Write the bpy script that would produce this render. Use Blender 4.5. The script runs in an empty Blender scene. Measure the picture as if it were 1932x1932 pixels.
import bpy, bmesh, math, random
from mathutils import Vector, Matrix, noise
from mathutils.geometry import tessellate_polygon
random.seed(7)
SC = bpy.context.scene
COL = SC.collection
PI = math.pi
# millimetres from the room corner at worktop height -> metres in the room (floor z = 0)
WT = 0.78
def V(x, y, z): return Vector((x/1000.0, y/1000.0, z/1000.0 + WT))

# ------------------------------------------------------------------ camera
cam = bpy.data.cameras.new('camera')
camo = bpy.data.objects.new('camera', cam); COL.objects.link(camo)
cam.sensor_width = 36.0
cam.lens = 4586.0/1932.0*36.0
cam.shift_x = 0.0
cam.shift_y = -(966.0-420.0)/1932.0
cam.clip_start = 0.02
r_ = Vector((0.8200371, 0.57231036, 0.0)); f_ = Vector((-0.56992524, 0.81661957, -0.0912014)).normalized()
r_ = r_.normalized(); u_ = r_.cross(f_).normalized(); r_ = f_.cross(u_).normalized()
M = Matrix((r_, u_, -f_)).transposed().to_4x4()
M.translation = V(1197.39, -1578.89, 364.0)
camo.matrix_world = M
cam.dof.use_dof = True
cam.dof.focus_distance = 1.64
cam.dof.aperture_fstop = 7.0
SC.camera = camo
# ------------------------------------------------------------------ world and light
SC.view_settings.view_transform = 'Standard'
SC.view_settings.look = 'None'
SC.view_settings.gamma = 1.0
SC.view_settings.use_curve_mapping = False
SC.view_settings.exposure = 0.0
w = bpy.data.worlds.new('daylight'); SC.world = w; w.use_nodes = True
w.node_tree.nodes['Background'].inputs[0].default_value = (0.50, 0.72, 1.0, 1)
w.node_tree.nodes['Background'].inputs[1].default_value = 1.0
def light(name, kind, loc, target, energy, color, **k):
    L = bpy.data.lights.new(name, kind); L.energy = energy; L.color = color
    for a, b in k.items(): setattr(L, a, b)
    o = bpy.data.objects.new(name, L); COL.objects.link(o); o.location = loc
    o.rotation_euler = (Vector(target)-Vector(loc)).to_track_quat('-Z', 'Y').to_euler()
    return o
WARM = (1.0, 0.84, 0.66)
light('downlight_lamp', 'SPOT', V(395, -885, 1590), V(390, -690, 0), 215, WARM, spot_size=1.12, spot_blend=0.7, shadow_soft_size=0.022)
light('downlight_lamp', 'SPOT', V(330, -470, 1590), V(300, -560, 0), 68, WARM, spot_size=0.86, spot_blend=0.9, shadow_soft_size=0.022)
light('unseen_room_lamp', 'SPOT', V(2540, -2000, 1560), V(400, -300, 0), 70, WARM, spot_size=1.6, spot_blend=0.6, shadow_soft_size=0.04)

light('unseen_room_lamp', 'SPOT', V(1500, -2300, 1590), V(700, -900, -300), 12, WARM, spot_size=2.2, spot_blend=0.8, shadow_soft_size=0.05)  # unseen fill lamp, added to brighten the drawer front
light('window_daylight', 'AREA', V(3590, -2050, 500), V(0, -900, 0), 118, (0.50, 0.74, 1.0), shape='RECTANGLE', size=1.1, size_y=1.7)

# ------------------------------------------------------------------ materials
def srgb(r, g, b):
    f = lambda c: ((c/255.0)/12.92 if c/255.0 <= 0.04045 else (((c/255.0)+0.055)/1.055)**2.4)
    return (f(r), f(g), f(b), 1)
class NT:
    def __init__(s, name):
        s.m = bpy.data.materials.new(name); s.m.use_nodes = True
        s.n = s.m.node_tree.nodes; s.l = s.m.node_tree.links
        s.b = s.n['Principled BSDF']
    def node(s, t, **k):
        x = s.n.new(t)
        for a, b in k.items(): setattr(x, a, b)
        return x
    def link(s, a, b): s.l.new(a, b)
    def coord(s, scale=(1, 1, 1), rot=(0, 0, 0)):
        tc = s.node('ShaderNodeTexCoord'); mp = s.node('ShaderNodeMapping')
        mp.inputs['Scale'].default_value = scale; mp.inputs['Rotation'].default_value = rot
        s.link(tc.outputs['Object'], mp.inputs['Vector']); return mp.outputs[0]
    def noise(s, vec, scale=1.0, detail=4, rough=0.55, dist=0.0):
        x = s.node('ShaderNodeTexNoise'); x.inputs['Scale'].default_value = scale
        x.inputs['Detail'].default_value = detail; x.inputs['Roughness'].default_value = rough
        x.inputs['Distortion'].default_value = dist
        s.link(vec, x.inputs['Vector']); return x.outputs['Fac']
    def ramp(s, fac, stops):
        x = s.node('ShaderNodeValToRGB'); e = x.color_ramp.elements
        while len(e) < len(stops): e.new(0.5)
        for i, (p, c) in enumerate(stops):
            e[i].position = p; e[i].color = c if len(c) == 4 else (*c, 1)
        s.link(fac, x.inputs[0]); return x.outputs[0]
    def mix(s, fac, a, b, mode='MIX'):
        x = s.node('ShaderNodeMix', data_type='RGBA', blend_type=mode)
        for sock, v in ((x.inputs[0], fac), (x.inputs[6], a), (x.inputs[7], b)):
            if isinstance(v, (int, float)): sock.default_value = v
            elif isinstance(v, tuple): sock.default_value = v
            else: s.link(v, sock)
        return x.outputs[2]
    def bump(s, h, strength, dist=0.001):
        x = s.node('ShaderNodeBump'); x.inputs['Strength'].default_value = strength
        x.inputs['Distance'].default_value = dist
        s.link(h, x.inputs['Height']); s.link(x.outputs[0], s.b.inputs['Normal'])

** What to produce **
Return, please, the lines of the data from the first through the line containing "def V(x, y, z): return", both kept, exactly as they stand and nothing more.

** The output **
Write the bpy script that would produce this render. Use Blender 4.5. The script runs in an empty Blender scene. Measure the picture as if it were 1932x1932 pixels.
import bpy, bmesh, math, random
from mathutils import Vector, Matrix, noise
from mathutils.geometry import tessellate_polygon
random.seed(7)
SC = bpy.context.scene
COL = SC.collection
PI = math.pi
# millimetres from the room corner at worktop height -> metres in the room (floor z = 0)
WT = 0.78
def V(x, y, z): return Vector((x/1000.0, y/1000.0, z/1000.0 + WT))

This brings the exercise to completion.